28 Dec If we move to N.J., how will our income be taxed?
Photo: pixabay.comQ. My husband and I live in North Carolina and we’d like to move to New Jersey to be closer to family. I’m a retired teacher, 66, with a $58,000 pension while my husband, 65, is still working, with a salary of $75,000. With combined income of more than $100,000, would we get the pension exclusion? How would 401(k) withdrawals be treated?
— Trying to plan
A. Welcome to New Jersey.
Let’s go over how the pension exclusion works.
Both individuals and married couples qualify for the exclusion if they are age 62 or older, or disabled as defined by Social Security, and if your total income for the entire year was $100,000 or less, said Michael Maye, a certified financial planner and certified public accountant with MJM Financial in Gillette.
He said it’s important to note that New Jersey income excludes certain types of federally taxable income such as Social Security and U.S. government interest income.

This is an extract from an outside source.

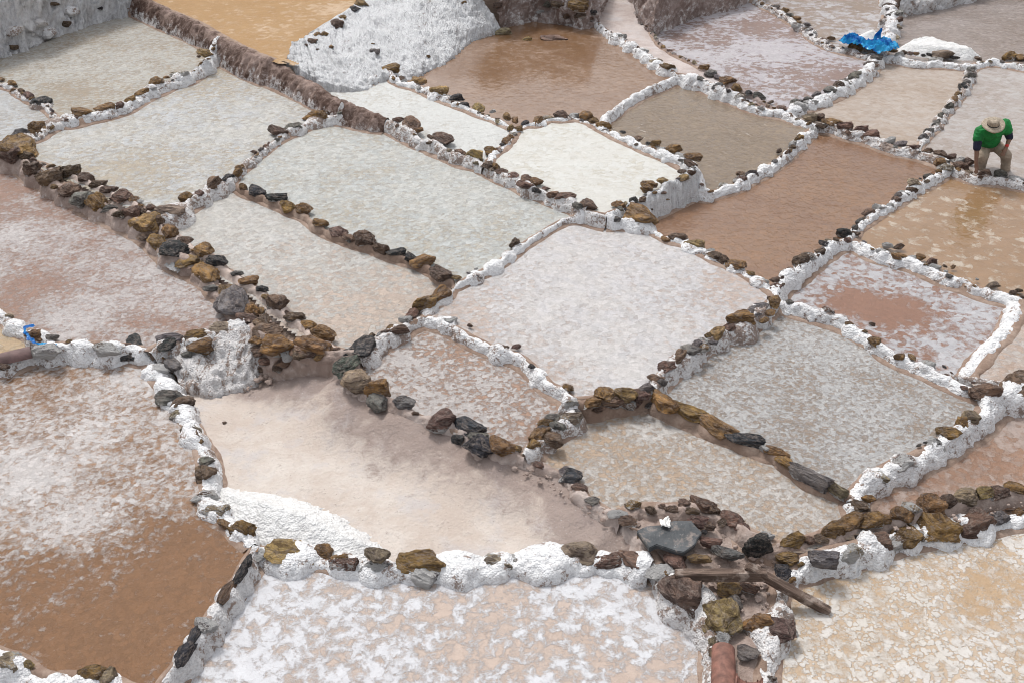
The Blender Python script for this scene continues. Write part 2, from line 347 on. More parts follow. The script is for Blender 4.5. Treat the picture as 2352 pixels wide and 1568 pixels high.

“For qualifying individuals, the retirement income exclusion for married filing joint in 2020 and beyond is $100,000 and $75,000 for singles,” he said.
The exclusion is a cliff, meaning that if you go $1 over the $100,000 threshold, then all of the income is subject to taxation, Maye said.
So in the years while your husband continues to work and you collect your pension, if your New Jersey income exceeds $100,000, you would not be entitled to any pension exclusion, he said.
“As long as your income for New Jersey remains below $100,000, you would be entitled to full pension exclusion against retirement income such as pension income and retirement plan distributions from 401(k) and IRAs,” he said.
Any 401(k) distribution would count towards income also.
However, if you do not fully use the entire pension exclusion, you might be able to use the unclaimed pension exclusion to exclude other types of income such as wages, interest, and dividends.
“In order to qualify for the unclaimed pension exclusion, you both need to be over 62, your income needs to be less than $100,000, and your earned income from wages, net profits, and distributive income from partnerships must be $3,000 or less, and you did not use the maximum pension exclusion,” he said.